_DIRECTIVE_
Your task is to copy the stretch of lines in the records below that begins with the line containing "Recreate this scene" and ends with the line containing "random.seed(7)", exactly as written, with nothing added.

_DATASET ENTRIES_
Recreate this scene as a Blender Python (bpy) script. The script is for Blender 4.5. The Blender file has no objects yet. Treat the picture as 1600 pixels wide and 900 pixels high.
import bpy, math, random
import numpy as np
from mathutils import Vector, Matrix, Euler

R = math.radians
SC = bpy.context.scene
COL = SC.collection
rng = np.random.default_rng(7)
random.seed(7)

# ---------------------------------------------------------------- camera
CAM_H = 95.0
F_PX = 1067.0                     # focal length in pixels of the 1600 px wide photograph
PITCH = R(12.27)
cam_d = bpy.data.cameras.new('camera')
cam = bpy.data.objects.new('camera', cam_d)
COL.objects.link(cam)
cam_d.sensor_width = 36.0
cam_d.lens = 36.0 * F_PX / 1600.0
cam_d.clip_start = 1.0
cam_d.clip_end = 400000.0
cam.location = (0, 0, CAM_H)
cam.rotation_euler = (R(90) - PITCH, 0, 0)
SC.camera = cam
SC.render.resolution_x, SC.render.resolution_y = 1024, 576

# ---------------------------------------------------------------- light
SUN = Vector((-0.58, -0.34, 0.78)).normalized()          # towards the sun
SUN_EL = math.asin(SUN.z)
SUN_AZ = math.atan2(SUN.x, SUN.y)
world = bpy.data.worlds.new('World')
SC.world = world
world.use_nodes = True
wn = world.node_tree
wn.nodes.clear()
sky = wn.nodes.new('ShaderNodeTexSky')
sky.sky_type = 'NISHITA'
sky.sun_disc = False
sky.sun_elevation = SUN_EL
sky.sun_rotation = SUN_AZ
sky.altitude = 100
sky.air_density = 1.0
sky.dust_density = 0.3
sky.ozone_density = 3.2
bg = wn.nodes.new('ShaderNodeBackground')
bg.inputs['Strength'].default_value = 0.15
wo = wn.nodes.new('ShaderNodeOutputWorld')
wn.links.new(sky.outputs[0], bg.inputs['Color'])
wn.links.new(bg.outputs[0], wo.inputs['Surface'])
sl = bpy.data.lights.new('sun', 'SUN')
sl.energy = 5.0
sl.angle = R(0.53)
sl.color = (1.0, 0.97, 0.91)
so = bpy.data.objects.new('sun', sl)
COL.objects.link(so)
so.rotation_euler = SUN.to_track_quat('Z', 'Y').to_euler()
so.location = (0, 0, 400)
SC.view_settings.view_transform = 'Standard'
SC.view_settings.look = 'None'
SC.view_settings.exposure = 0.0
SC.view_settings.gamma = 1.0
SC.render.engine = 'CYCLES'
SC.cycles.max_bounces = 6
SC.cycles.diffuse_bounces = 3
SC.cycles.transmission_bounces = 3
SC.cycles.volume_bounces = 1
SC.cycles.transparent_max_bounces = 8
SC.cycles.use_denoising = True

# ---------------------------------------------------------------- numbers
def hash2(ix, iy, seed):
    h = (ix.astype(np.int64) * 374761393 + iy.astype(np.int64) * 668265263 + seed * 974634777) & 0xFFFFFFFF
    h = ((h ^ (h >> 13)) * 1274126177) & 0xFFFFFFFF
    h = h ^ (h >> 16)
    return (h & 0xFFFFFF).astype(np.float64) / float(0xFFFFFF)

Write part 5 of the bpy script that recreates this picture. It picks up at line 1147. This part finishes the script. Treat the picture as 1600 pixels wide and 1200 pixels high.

...

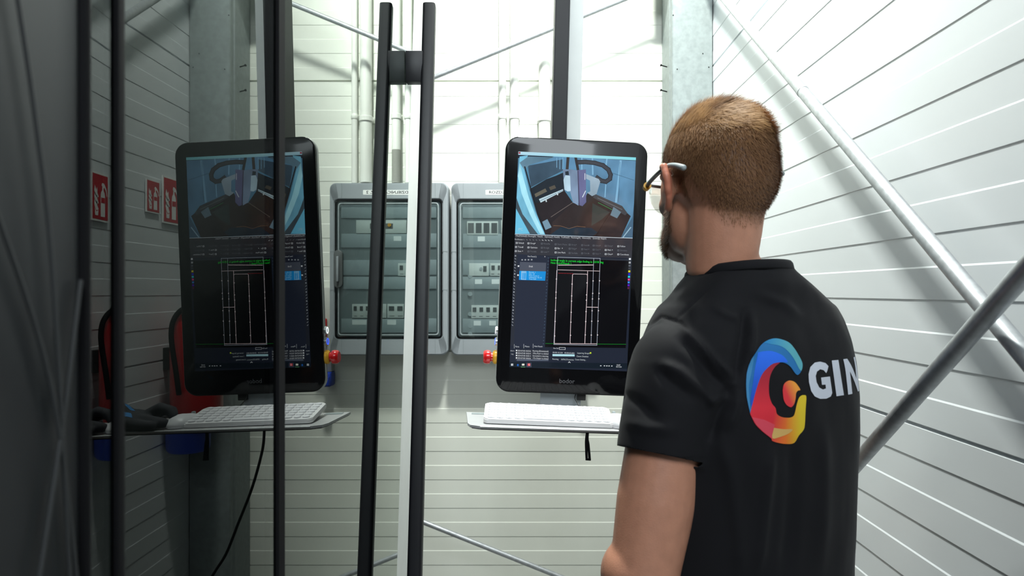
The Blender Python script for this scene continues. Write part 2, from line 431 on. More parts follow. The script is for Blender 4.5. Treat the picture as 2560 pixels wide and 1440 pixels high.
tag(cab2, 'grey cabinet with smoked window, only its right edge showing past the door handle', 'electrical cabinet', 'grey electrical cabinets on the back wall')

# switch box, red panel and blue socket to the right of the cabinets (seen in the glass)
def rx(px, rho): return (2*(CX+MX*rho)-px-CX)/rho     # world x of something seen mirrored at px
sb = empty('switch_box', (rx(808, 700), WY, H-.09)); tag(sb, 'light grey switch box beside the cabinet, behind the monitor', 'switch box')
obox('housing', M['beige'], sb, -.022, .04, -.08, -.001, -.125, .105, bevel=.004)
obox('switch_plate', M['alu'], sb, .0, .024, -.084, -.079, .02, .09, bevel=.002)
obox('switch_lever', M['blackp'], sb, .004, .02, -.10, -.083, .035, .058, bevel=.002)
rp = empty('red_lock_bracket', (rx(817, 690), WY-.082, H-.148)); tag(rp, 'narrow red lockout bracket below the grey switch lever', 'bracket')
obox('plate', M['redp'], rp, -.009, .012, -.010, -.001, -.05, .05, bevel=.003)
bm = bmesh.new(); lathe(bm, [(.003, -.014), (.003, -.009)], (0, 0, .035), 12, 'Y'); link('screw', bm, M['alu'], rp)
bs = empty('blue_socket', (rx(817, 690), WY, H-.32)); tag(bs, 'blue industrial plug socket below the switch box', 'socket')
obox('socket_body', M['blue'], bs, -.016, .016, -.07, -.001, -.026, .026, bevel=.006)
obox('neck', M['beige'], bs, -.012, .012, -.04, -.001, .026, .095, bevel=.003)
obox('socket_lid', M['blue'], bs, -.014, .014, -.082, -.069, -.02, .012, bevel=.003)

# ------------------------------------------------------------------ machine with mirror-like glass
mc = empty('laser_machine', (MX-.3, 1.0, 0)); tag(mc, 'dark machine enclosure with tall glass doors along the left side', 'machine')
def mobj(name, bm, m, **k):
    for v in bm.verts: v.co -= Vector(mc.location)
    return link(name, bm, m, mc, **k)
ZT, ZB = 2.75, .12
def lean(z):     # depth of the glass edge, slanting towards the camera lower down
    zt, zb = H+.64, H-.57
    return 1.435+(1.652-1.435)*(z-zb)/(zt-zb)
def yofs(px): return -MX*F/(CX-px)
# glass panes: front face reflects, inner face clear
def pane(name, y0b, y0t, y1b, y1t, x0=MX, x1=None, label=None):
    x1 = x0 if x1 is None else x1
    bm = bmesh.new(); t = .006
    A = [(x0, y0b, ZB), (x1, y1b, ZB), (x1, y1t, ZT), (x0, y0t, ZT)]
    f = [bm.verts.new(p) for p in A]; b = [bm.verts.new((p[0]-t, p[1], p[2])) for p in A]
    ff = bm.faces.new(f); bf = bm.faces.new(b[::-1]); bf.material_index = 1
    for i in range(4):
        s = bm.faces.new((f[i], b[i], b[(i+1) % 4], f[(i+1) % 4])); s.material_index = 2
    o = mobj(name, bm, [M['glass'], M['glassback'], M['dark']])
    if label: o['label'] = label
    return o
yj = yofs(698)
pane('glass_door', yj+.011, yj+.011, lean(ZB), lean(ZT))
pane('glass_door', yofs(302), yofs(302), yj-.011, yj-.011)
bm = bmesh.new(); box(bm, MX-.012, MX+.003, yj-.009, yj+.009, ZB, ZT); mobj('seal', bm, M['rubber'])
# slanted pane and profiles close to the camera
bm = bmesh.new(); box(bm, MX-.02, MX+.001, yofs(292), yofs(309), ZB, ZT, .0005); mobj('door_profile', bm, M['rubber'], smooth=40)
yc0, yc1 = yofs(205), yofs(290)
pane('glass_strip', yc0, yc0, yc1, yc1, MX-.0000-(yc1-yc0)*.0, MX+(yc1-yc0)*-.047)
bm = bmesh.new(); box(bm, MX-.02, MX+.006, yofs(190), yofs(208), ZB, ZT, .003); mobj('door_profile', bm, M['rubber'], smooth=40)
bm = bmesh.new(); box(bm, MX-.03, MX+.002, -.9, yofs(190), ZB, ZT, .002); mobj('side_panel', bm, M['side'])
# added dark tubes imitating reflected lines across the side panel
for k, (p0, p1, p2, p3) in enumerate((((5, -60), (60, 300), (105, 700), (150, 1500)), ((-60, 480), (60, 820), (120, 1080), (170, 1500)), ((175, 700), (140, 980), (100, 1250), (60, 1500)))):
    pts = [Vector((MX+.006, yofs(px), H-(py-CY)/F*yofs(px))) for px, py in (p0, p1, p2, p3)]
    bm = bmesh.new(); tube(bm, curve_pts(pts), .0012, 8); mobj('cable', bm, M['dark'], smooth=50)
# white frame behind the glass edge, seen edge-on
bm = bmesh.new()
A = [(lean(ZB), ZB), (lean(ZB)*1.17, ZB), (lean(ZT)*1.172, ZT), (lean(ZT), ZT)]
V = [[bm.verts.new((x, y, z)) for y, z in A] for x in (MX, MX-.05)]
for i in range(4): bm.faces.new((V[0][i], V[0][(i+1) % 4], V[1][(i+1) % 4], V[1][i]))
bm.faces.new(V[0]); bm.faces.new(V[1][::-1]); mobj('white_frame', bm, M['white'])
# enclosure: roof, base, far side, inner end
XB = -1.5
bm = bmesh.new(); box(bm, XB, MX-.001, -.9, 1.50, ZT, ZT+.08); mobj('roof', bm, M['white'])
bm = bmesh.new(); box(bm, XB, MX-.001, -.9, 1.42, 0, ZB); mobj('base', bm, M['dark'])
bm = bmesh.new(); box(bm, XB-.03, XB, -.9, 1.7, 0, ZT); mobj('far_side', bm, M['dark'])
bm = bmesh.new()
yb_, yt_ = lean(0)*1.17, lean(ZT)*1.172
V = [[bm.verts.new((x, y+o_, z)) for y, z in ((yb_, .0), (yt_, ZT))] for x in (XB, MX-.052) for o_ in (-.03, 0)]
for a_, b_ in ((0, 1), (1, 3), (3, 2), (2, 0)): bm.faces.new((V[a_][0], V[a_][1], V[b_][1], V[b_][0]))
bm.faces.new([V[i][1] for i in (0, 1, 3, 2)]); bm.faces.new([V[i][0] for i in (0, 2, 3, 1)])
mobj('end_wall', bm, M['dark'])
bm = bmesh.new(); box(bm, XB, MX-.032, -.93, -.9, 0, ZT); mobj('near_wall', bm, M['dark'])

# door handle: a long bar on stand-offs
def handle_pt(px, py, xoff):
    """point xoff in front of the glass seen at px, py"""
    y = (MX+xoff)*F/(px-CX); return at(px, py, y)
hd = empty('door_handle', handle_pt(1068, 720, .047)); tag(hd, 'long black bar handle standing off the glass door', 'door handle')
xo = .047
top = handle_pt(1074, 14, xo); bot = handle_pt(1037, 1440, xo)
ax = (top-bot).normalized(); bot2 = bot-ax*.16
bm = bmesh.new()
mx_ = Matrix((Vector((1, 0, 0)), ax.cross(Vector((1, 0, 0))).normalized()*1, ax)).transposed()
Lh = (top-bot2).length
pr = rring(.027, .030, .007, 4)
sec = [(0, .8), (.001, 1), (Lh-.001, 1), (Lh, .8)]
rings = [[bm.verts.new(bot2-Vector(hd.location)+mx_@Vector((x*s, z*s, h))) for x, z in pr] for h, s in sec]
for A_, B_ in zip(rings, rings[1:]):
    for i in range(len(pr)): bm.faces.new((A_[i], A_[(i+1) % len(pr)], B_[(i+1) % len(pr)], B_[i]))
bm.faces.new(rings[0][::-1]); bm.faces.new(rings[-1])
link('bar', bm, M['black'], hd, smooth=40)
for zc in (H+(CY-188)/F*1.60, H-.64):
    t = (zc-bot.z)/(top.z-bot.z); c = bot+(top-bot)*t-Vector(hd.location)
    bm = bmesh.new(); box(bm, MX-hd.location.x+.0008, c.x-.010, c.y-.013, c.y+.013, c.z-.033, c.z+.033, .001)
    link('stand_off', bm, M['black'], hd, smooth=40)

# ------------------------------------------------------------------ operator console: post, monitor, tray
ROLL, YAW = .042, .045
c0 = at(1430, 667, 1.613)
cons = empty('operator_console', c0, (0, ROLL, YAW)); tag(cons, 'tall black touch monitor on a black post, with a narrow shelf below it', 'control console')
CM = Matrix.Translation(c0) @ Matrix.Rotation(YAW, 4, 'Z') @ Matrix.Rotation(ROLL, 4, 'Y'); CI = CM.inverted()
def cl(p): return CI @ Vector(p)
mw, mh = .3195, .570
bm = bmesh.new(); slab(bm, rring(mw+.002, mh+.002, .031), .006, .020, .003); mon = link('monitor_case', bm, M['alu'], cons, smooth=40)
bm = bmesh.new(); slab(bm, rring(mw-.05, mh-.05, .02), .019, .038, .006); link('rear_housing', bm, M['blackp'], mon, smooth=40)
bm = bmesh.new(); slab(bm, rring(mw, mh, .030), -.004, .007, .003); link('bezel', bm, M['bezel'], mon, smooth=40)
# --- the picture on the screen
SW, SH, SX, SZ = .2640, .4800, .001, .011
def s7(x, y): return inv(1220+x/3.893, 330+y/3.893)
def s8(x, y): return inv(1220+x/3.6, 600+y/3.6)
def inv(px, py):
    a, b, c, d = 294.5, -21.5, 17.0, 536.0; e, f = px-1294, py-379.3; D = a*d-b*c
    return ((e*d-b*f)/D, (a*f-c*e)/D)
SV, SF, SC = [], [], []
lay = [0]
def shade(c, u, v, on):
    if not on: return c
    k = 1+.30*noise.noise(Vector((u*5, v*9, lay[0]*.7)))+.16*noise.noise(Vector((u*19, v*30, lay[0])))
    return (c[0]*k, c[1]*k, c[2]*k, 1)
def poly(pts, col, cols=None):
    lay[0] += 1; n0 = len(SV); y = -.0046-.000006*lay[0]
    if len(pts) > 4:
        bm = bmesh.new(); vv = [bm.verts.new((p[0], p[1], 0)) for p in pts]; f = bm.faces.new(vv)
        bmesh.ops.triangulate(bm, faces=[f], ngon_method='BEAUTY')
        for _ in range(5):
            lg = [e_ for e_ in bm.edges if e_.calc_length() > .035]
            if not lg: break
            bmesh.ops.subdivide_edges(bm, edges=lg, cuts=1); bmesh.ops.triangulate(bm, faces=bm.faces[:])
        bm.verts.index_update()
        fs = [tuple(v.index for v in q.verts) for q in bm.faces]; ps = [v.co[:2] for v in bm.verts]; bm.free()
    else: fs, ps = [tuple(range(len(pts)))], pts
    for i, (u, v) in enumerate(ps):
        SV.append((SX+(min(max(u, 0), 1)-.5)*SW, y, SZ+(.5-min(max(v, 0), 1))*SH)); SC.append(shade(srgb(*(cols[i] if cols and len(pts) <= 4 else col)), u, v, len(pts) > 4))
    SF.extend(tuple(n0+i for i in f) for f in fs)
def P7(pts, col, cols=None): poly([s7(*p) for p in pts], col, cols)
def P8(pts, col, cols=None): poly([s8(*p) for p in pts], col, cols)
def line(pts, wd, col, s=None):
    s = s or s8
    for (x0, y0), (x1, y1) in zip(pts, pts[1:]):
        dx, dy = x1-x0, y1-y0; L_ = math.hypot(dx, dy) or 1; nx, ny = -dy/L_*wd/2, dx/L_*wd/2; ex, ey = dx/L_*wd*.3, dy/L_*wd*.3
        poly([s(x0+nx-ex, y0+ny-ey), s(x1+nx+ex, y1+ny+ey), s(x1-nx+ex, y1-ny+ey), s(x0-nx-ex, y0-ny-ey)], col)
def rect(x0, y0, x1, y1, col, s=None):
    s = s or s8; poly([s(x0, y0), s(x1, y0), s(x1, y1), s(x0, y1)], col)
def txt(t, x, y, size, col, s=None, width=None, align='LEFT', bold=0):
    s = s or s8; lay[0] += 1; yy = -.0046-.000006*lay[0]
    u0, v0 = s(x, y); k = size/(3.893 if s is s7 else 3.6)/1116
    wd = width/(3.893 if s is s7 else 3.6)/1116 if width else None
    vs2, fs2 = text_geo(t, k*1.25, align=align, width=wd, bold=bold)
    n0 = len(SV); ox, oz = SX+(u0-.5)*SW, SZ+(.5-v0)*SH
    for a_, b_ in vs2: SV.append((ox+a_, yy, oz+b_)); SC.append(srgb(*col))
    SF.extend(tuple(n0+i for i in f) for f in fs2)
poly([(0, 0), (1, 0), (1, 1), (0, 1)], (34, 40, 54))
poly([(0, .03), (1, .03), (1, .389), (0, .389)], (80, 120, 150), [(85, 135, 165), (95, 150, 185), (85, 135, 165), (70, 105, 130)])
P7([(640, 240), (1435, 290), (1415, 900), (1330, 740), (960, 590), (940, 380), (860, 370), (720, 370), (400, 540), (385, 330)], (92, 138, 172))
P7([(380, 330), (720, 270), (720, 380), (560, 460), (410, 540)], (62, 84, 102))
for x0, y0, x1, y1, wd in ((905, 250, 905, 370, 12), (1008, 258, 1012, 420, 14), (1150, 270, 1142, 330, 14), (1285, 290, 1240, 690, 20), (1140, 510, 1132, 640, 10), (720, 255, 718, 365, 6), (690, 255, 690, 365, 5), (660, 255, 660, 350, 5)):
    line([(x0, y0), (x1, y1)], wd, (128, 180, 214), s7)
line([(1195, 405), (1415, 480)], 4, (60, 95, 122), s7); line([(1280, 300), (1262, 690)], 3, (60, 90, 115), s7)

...

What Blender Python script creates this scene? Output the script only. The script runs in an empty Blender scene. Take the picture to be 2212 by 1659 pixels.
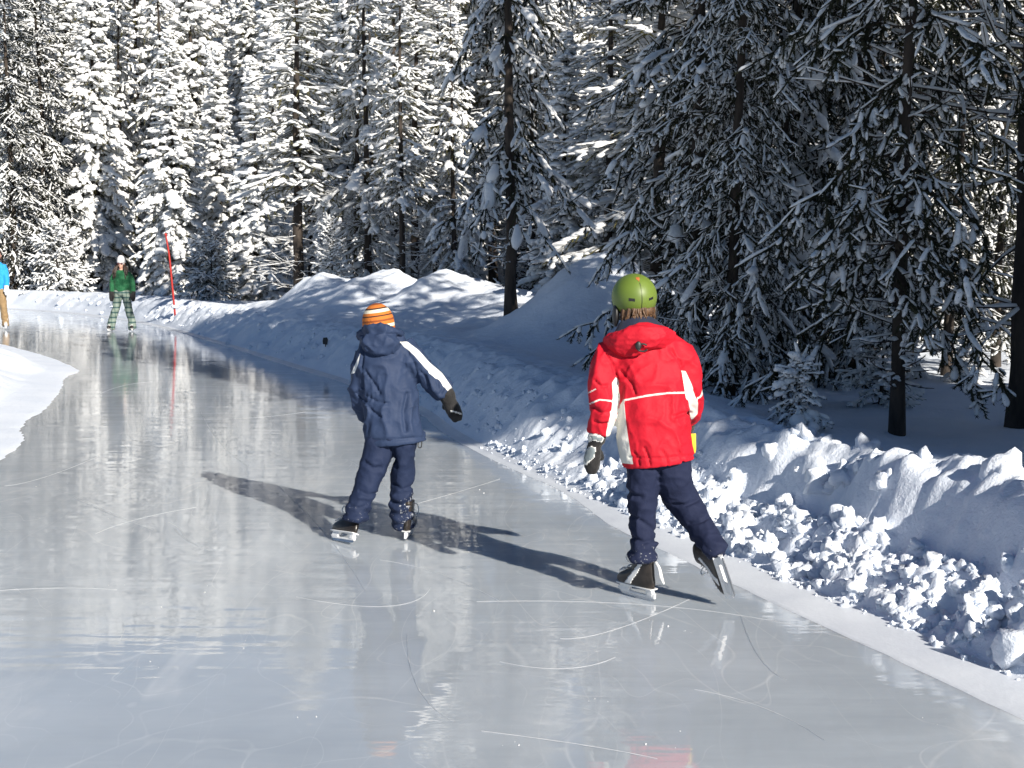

_EXERCISE ANSWER_
Recreate this scene as a Blender Python (bpy) script. The script is for Blender 4.5. The Blender file has no objects yet. Treat the picture as 1600 pixels wide and 900 pixels high.
import bpy, math, random
import numpy as np
from mathutils import Vector, Matrix, Euler

R = math.radians
SC = bpy.context.scene
COL = SC.collection
rng = np.random.default_rng(7)
random.seed(7)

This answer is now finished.